I was about to pay for an early bird special for the looseleaf model, when I noticed something on the indiegogo campaign. It's marked as a "flexible funding" campaign, which in my opinion, is not good. Means they get to keep my money if they do not reach their goal, and there really is no guarantee that I will receive my product if their goal isn't met. If this were a "fixed funding" campaign, I would contribute in a heartbeat.
I really do like the concept and design, enough so to follow your progress!
Does this not handle that issue?
Taken front their FAQ:
"A. If our Evoke campaign is not successful we will refund everyone back their money. We are working hard to make sure it will be successful but one of the biggest contributions you can make is spreading the word.
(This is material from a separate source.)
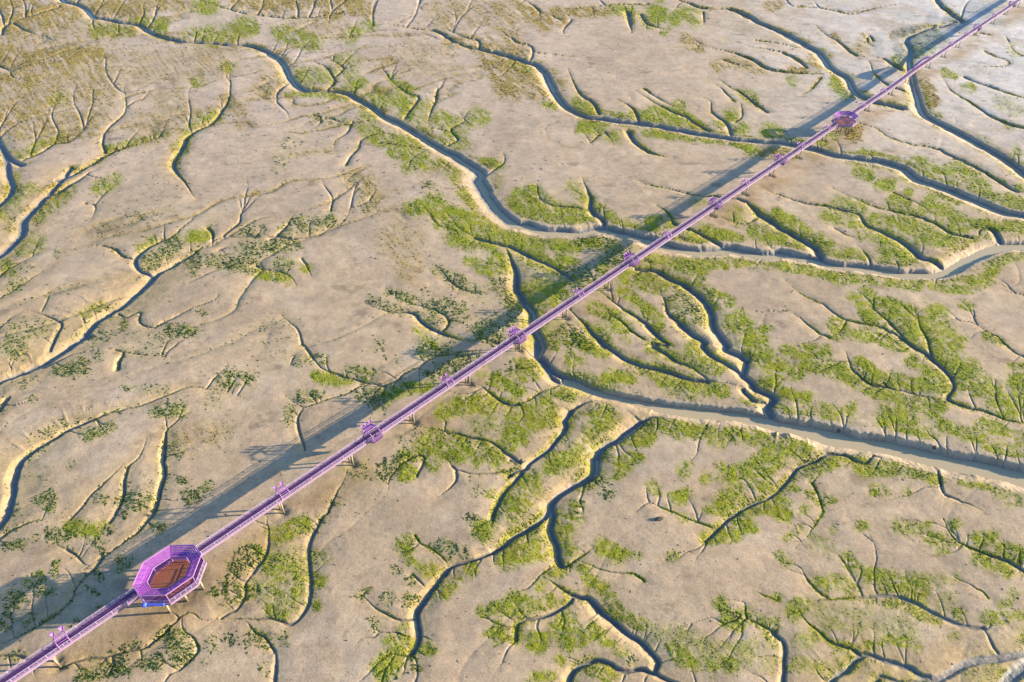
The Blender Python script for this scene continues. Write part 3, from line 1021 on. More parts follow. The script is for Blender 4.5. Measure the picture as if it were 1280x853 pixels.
# ---------------------------------------------------------------- vegetation cover
VEGD = {k: np.zeros_like(X) for k in 'gto'}
wx = 14 * fbm(U / 34., V / 24., 3, 50)
wy = 10 * fbm(U / 34. + 40, V / 24., 3, 55)
for hd, P in parse(VEG, 3):
    r = float(hd[0]) * 330 / 1280. * 1.28
    kind = hd[2]
    dens = min(1.0, float(hd[1]) * (1.5 if kind == 'o' else 1.12))
    if kind == 's':
        kind, dens = 'g', dens * .8
    u0, u1 = int(P[:, 0].min() - r * 1.9 - 14) - ULO, int(P[:, 0].max() + r * 1.9 + 14) - ULO
    v0, v1 = int(P[:, 1].min() - r * 1.9 - 14) - VLO, int(P[:, 1].max() + r * 1.9 + 14) - VLO
    sl = (slice(max(v0, 0), min(v1, NV)), slice(max(u0, 0), min(u1, NU)))
    k2 = min(1.0, r / 14.)
    pu, pv = U[sl] + wx[sl] * k2, V[sl] + wy[sl] * k2
    best = np.full(pu.shape, 1e9)
    if len(P) == 1:
        P = np.vstack([P, P + [1.5, 0]])
    for a, b in zip(P[:-1], P[1:]):
        d = b - a
        t = np.clip(((pu - a[0]) * d[0] + (pv - a[1]) * d[1]) / (d @ d + 1e-9), 0, 1)
        best = np.minimum(best, np.hypot(pu - a[0] - t * d[0], (pv - a[1] - t * d[1]) * 1.1))
    VEGD[kind][sl] = np.maximum(VEGD[kind][sl], dens * (1 - sstep(.40, 1.35, best / r)))

# plants line the rims of the channels themselves
near = (1 - sstep(1.3, 4.2, RIM)) * sstep(-.30, .35, fbm(X / 10, Y / 10, 3, 160))
uN, vN = U / 1280., V / 853.
right = sstep(.38, .50, uN + .18 * (vN - .5))
upper = 1 - sstep(.30, .48, vN + .25 * uN)
VEGD['g'] = np.maximum(VEGD['g'], .8 * near * np.maximum(right, .6 * upper))
VEGD['t'] = np.maximum(VEGD['t'], .42 * near * (1 - right))
VEGD['o'] = np.maximum(VEGD['o'], .75 * near * upper)

for k in VEGD:
    VEGD[k] *= 1 - .9 * np.clip(BANK * (1 + .5 * n_mid), 0, 1)
# faint meandering rills and swales of the flat itself
wr1, wr2 = fbm(X / 20, Y / 20, 2, 170) * 6, fbm(X / 20, Y / 20, 2, 173) * 6
al_, ac_ = (X * .80 + Y * .60) + wr1, (-X * .60 + Y * .80) + wr2
rg = np.abs(fbm(al_ / 80, ac_ / 22, 2, 176))
rmask = np.clip((1 - sstep(.30, .62, uN + .3 * vN)) * (1 - sstep(.35, .6, vN)) + .25, 0, 1) * sstep(-.35, .1, fbm(X / 30, Y / 30, 2, 180) + .2)
RILL = np.exp(-(rg / .022) ** 2) * rmask
SWALE = np.exp(-(rg / .085) ** 2) * rmask
VEGD['o'] = np.maximum(VEGD['o'], .7 * SWALE * (1 - sstep(.28, .50, vN + .1 * uN)) * (1 - sstep(.5, .66, uN)))
VEGD['t'] = np.maximum(VEGD['t'], .35 * SWALE * sstep(.25, .5, vN) * (1 - right))

# the finest drainage: every point of the flat drains along a least-cost tree to the nearest creek
gv = np.maximum(VEGD['g'], np.maximum(VEGD['t'] * .6, VEGD['o'] * .6))
ST = 2
dv, du = (NV + ST - 1) // ST, (NU + ST - 1) // ST
rim_s = RIM[::ST, ::ST]
gvs = gv[::ST, ::ST]
jj_, ii_ = np.indices((dv, du))
cost = .7 + 6.0 * np.abs(fbm(ii_ / 7.5, jj_ / 6., 3, 190)) + .5 * rng.random((dv, du)) + 2.0 * np.abs(fbm(ii_ / 18., jj_ / 14., 2, 195))
cost = cost.ravel().tolist()
src = np.nonzero((rim_s < .8).ravel())[0].tolist()
NN = dv * du
dist_ = [1e9] * NN
par = [-1] * NN
order = []
heap = []
for n_ in src:
    dist_[n_] = 0.0
    heap.append((0.0, n_))
heapq.heapify(heap)
done = bytearray(NN)
uc, vc = (ii_ * ST + ULO).ravel(), (jj_ * ST + VLO).ravel()
low = (vc > 470) & (uc > 430) & (uc < 930)
bx_ = np.where(low, .75, np.where(uc + .6 * vc > 620, .85, -.60)).tolist()
by_ = np.where(low, -.66, np.where(uc + .6 * vc > 620, .53, .80)).tolist()
NB = ((-1, -2, 2.236), (-1, 2, 2.236), (1, -2, 2.236), (1, 2, 2.236), (-2, -1, 2.236), (-2, 1, 2.236), (2, -1, 2.236), (2, 1, 2.236),
      (-1, 0, 1.0), (1, 0, 1.0), (0, -1, 1.0), (0, 1, 1.0), (-1, -1, 1.42), (-1, 1, 1.42), (1, -1, 1.42), (1, 1, 1.42))
while heap:
    dcur, n_ = heapq.heappop(heap)
    if done[n_]:
        continue
    done[n_] = 1
    order.append(n_)
    if dcur > 95:
        continue
    y_, x_ = divmod(n_, du)
    for ay_, ax_, ln_ in NB:
        yy_, xx_ = y_ + ay_, x_ + ax_
        if 0 <= yy_ < dv and 0 <= xx_ < du:
            m_ = yy_ * du + xx_
            if not done[m_]:
                nd_ = dcur + cost[m_] * (ln_ + .55 * (ax_ * bx_[m_] + ay_ * by_[m_]))
                if nd_ < dist_[m_]:
                    dist_[m_] = nd_
                    par[m_] = n_
                    heapq.heappush(heap, (nd_, m_))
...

If you tell your friends and spread this campaign on Facebook, social sites, and forums, you will be instrumental in helping us reach our goal!"
I think the flexible funding is so in case theyre a little below goal, they can still opt to move forward and develop the product, eventually delivering to backers instead of losing it all. If its so low they really can't develop it, then they will refund all money. That's how I understand it at least
I'm still curious about loading/reloading herbs, but I guess I really just wonder about the model in general. It is one thing to show these scientific tests which are cool, but it is quite another to make that functionality actually effective as a mass production portable (why so many have failed in the portable market, regardless of tech). So even a working protoype or something could show more to mass market potential funders, or at the very least some more detailed looks into where things go exactly in the unit, we just need to have something more concrete to confidently support I think is what many are saying here?